Aside from the horribly outdated views on violent policing and vigilante justice (“Other than that, how was the play Mrs. Lincoln?”), the movie looks better than just about anything released today. Now that I’ve seen it I can confirm it’s one of those classics you really have to see if you call yourself a movie fan.
Something To Stream
Broken City (Amazon Prime): It’s almost comical how any time I’m scrolling through a streaming service, I’m attracted like a moth to flame to any movie like this one — all I need to see is crime, investigation, a little mystery, a few plot twists, maybe some corrupt politicians, some black mail, and throw in a few recognizable actors? Sure, I’m not doing anything for the next two hours. Put it on.
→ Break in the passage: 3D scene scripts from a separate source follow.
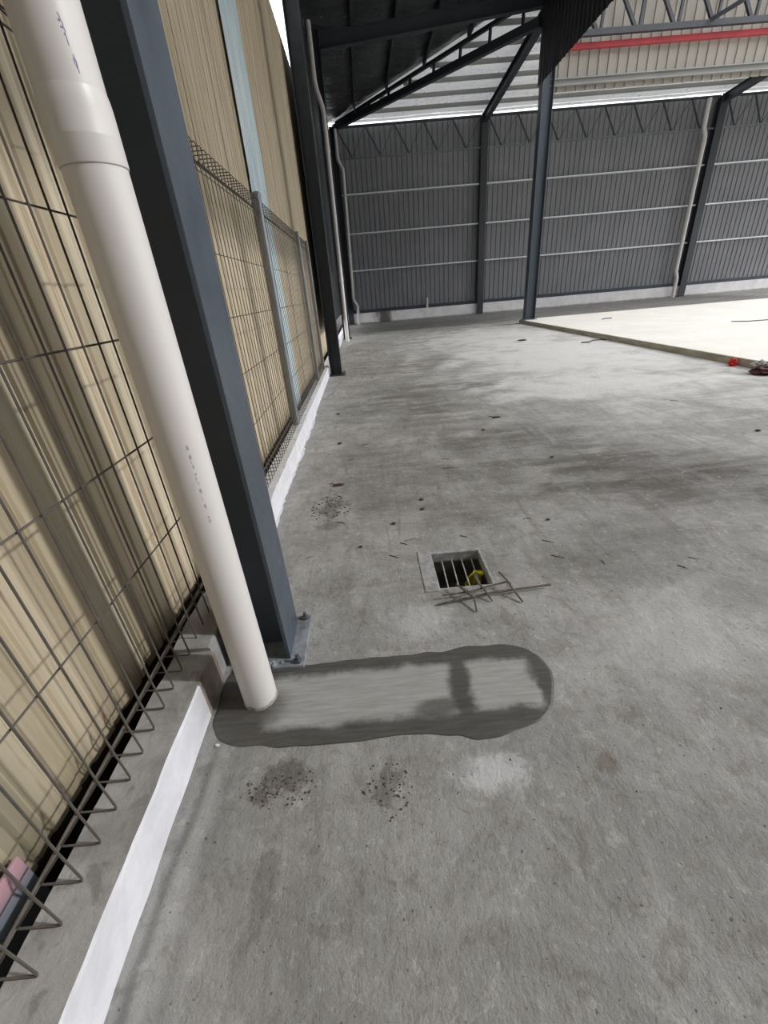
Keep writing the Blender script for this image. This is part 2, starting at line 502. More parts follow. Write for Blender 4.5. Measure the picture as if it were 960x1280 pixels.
M['foil_dark'] = foil_mat('dark_roof_foil', rgb(84, 86, 88), 0.55, 0.34, 0.8)  # foil as well; its dim reflection is put into the dark colour
M['far_kerb'] = far_kerb_mat()
M['slab'] = slab_mat()
M['slab_edge'] = slab_edge_mat()
M['soil'] = simple('damp_dark_soil', rgb(44, 38, 32), 0.95, 0.0, 0.4, 8, 0.6, 30)
M['red_plastic'] = simple('red_plastic_wrap', rgb(212, 40, 34), 0.4, 0.0, 0.2, 15)
M['maroon'] = simple('maroon_sack', rgb(84, 46, 50), 0.7, 0.0, 0.3, 12, 0.5, 40)
M['rubble'] = simple('grey_rubble', rgb(150, 146, 142), 0.9, 0.0, 0.4, 25, 0.6, 60)
def sheet_mat():
    m, t = newmat('pale_blue_translucent_sheet')
    n = t.noise(3, t.coord(scale=(1, 6, 0.4)), 5)
    t.col(t.mix(t.ramp(n, 0.3, 0.7), rgb(196, 220, 226), rgb(236, 246, 250)))
    t.rough(0.35)
    t.bsdf.inputs['Transmission Weight'].default_value = 0.15
    return m
M['teal'] = sheet_mat()
def board_mat():
    m, t = newmat('pink_and_blue_sheet_offcut')
    S = t.sep()
    n = t.noise(4, t.coord(scale=(1, 1, 0.5)), 5)
    k = t.ramp(t.math('ADD', S[2], t.math('MULTIPLY', n, 0.08)), 0.10, 0.17)
    t.col(t.mix(k, rgb(116, 128, 138), rgb(190, 150, 160)))
    t.rough(0.5)
    return m
M['board'] = board_mat()

# ------------------------------------------------------------------ the floor, with the drain opening
DX0, DX1, DY0, DY1 = 0.215, 0.495, 1.555, 1.845          # drain opening
def grid_floor():
    b = MB()
    xs = [-0.80, DX0, DX1, 5.2, 26]
    ys = [-5, DY0, DY1, 14.6, 20.75]
    V = {(i, j, k): b.bm.verts.new((x, y, z)) for i, x in enumerate(xs) for j, y in enumerate(ys) for k, z in enumerate((0, -0.06))}
    for i in range(4):
        for j in range(4):
            if (i, j) == (1, 1): continue
            b.bm.faces.new([V[i, j, 0], V[i + 1, j, 0], V[i + 1, j + 1, 0], V[i, j + 1, 0]])
            b.bm.faces.new([V[i, j, 1], V[i, j + 1, 1], V[i + 1, j + 1, 1], V[i + 1, j, 1]])
    ring = [(1, 1), (2, 1), (2, 2), (1, 2)]
    for a, c in zip(ring, ring[1:] + ring[:1]):
        b.bm.faces.new([V[a + (0,)], V[c + (0,)], V[c + (1,)], V[a + (1,)]])
    return b.build('floor', M['floor'])
struct(grid_floor(), 'stained grey concrete floor of the aisle')
b = MB(); b.box(-30, 60, -20, 60, -0.75, -0.55)
struct(b.build('floor', M['soil']), 'dark soil below the yard wall')
b = MB(); b.box(-30, -0.956, -20, 60, -0.75, 0.06)  # added bank: blocks outside light under the sheeting so the ditch stays dark
struct(b.build('floor', M['soil']), 'dark soil added behind the tan wall to keep the ditch dark')

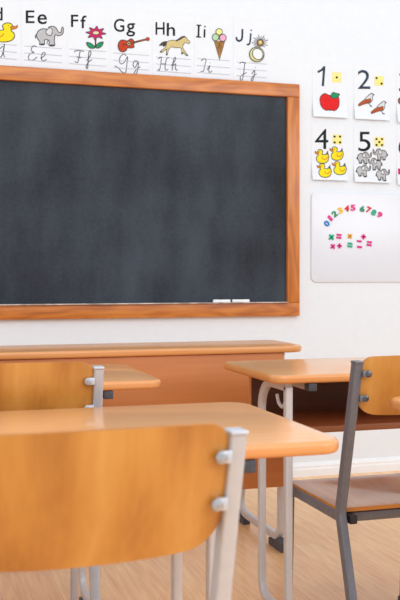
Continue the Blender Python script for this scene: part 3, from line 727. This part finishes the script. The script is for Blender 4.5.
# ------------------------------------------------------------------ chairs
def make_chair(label, cx, cy, rz, metal, boltm, seatm, zb0=.69, zb1=.846, zt=.832, zs=.44, yfr=.205):
    r = thing('school_chair', label, 'chair', (cx, cy, 0), rz, 'plywood school chairs')
    hx = .2; zk = zs - .01
    up_y = lambda z: -.20 - .105*(z - .43)/.41
    sec = rect_sec(.023, .028, .004)
    for sx in (-1, 1):
        x = sx*hx
        b = bmesh.new(); sweep(b, fillet([(x, up_y(zt), zt), (x, -.20, zk), (x, -.325, .012)], [0, .05, 0], n=6), sec)
        p = link('rear_post', b, metal, r)
        b = bmesh.new(); bx(b, x-.0125, x+.0125, up_y(zt)-.0155, up_y(zt)+.0155, zt-.003, zt+.003, .002); link('post_cap', b, M['silver'] if metal == M['silver'] else metal, p)
        b = bmesh.new(); bx(b, x-.014, x+.014, -.342, -.308, 0, .02, .003); link('foot_cap', b, M['capgrey'], p)
        b = bmesh.new(); sweep(b, fillet([(x, -.195, zs-.022), (x, yfr-.02, zs-.022), (x, yfr, .012)], [0, .015, 0], n=6), rect_sec(.02, .028, .004))
        p2 = link('front_leg', b, metal, r)
        b = bmesh.new(); bx(b, x-.014, x+.014, yfr-.017, yfr+.017, 0, .02, .003); link('foot_cap', b, M['capgrey'], p2)
        # lugs and bolts joining post and backrest
        for zz in (zt-.031, zt-.097):
            yy = up_y(zz)
            b = bmesh.new()
            x_in = sx*(hx-.010); x_b = sx*(hx-.026)
            bx(b, min(x_in, x_b), max(x_in, x_b), yy-.0215, yy-.012, zz-.0085, zz+.0085, .002)
            link('bracket', b, metal, p)
            b = bmesh.new(); cyl(b, (x_b, yy-.0205, zz), (0, -1, 0), .009, .004, 16, .0025); link('bolt', b, boltm, p)
    for yy, zz in ((-.16, zs-.035), (.13, zs-.035)):
        b = bmesh.new(); bx(b, -hx+.01, hx-.01, yy-.012, yy+.012, zz-.013, zz+.013, .003); link('cross_rail', b, metal, r)
    for x in (-hx+.028, hx-.028):
        b = bmesh.new(); bx(b, x-.011, x+.011, -.225, -.14, zs-.04, zs-.016, .003); link('rail_end_cap', b, M['black'], r)
    # seat
    bm = slab(round_rect(-.205, .205, -.215, .215, [.05, .05, .03, .03], 8), 0, .011, .003, 2)
    # subdivide the faces for a shallow dip
    b = bmesh.new(); nx, ny = 14, 14
    out = round_rect(-.205, .205, -.2, yfr+.012, [.05, .05, .03, .03], 6)
    bm.free()
    def seat_z(x, y):
        z = zs - .010*max(0, 1 - (x/.2)**2)*max(0, 1 - ((y+.03)/.2)**2)
        if y > .15: z -= .02*((y-.15)/.06)**2
        return z
    rings = []
    for k in range(9):
        f = k/8
        rings.append([(cx_*(f), -.0+cy_*(f)) for cx_, cy_ in out])
    tops = [[b.verts.new((x, y, seat_z(x, y))) for x, y in ring] for ring in rings[1:]]; c0 = b.verts.new((0, 0, seat_z(0, 0)))
    bots = [[b.verts.new((x, y, seat_z(x, y)-.011)) for x, y in ring] for ring in rings[1:]]; c1 = b.verts.new((0, 0, seat_z(0, 0)-.011))
    n = len(out)
    for j in range(n):
        j2 = (j+1) % n
        b.faces.new((c0, tops[0][j], tops[0][j2])); b.faces.new((c1, bots[0][j2], bots[0][j]))
        for k in range(7):
            b.faces.new((tops[k][j], tops[k+1][j], tops[k+1][j2], tops[k][j2])); b.faces.new((bots[k][j], bots[k][j2], bots[k+1][j2], bots[k+1][j]))
        b.faces.new((tops[-1][j], bots[-1][j], bots[-1][j2], tops[-1][j2])).material_index = 1
    bmesh.ops.recalc_face_normals(b, faces=b.faces[:])
    for v in b.verts: v.co.z += .0
    link('seat', b, [seatm, M['plyedge']], r)
    # backrest: bent plywood board, rounded corners
    hb = .190; z0, z1 = zb0, zb1
    def edge_z(x):
        """lower and upper edge with rounded ends"""
        rr_t, rr_b = .032, .055; ax = abs(x)
        dt = db = 0
        if ax > hb-rr_t: q = (ax-(hb-rr_t))/rr_t; dt = rr_t*(1-math.sqrt(max(0, 1-q*q)))
        if ax > hb-rr_b: q = (ax-(hb-rr_b))/rr_b; db = rr_b*(1-math.sqrt(max(0, 1-q*q)))
        return z0 + db - .004*(1-(x/hb)**2), z1 - dt + .004*(1-(x/hb)**2)
    xs_ = []
    for i in range(41):
        a = -math.pi/2 + math.pi*i/40; xs_.append(hb*math.sin(a))
    b = bmesh.new(); F = []; B = []; nz = 8
    def pos(x, z, off):
        bow = .030*(1-(x/hb)**2)
        y = up_y(z) - .002 - bow + .006*((z-.78)/.08)**2 + off
        return (x, y, z)
    for x in xs_:
        lo, hi = edge_z(x)
        F.append([b.verts.new(pos(x, lo+(hi-lo)*k/nz, -.005)) for k in range(nz+1)])
        B.append([b.verts.new(pos(x, lo+(hi-lo)*k/nz, .005)) for k in range(nz+1)])
    m_ = len(xs_)
    for i in range(m_-1):
        for k in range(nz):
            b.faces.new((F[i][k], F[i+1][k], F[i+1][k+1], F[i][k+1])); b.faces.new((B[i][k], B[i][k+1], B[i+1][k+1], B[i+1][k]))
        b.faces.new((F[i][0], B[i][0], B[i+1][0], F[i+1][0])).material_index = 1
        b.faces.new((F[i][nz], F[i+1][nz], B[i+1][nz], B[i][nz])).material_index = 1
    for i in (0, m_-1):
        for k in range(nz): b.faces.new((F[i][k], F[i][k+1], B[i][k+1], B[i][k])).material_index = 1
    bmesh.ops.recalc_face_normals(b, faces=b.faces[:])
    link('backrest', b, [M['ply'], M['plyedge']], r)
    return r
make_chair('school chair with a large orange plywood back filling the lower left foreground', .206, 1.49, math.radians(2), M['silver'], M['bolt'], M['ply'], .680, .854, .841)
make_chair('school chair with silver posts at the left, between the two left desks', .240, 2.51, math.radians(-3), M['silver'], M['bolt'], M['ply'])
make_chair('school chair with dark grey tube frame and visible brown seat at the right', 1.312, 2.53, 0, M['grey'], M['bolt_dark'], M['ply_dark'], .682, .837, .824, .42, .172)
I’d never even heard of this movie starring Mark Wahlberg as a cop-turned-PI who gets hired by NYC’s mayor, played by Russell Crowe, to investigate the infidelity of his wife, played by Catherine Zeta-Jones. That’s star power, even before you add in Kyle Chandler, Jeffrey Wright and Barry Pepper around the periphery, and the director of The Book of Eli Allen Hughes behind the camera.
There’s probably a reason for that anonymity. Is this the best version of this kind of story? Heck no. Probably not even top 50. But you better believe I’ve seen them all, and for me at least, any competent entry into this genre has a baseline of like seven out of 10. This one sufficiently scratched that itch for me and could for you also.
Trailer Watch: Carry-On
Remember that Shia LaBeouf movie Eagle Eye? What if we re-did that premise, but set it on Christmas Eve in an airport, and made the psycho on the other end Jason Bateman?! Say no more, I’m in. Let’s not forget that Taron Edgerton, who stars here as a heroic TSA agent, used to be the lead of the Kingsmen movies. He can do action movies. This movie is about as straightforward as they come, and if executed well, could be better off for it. I’m definitely going to be making time for it.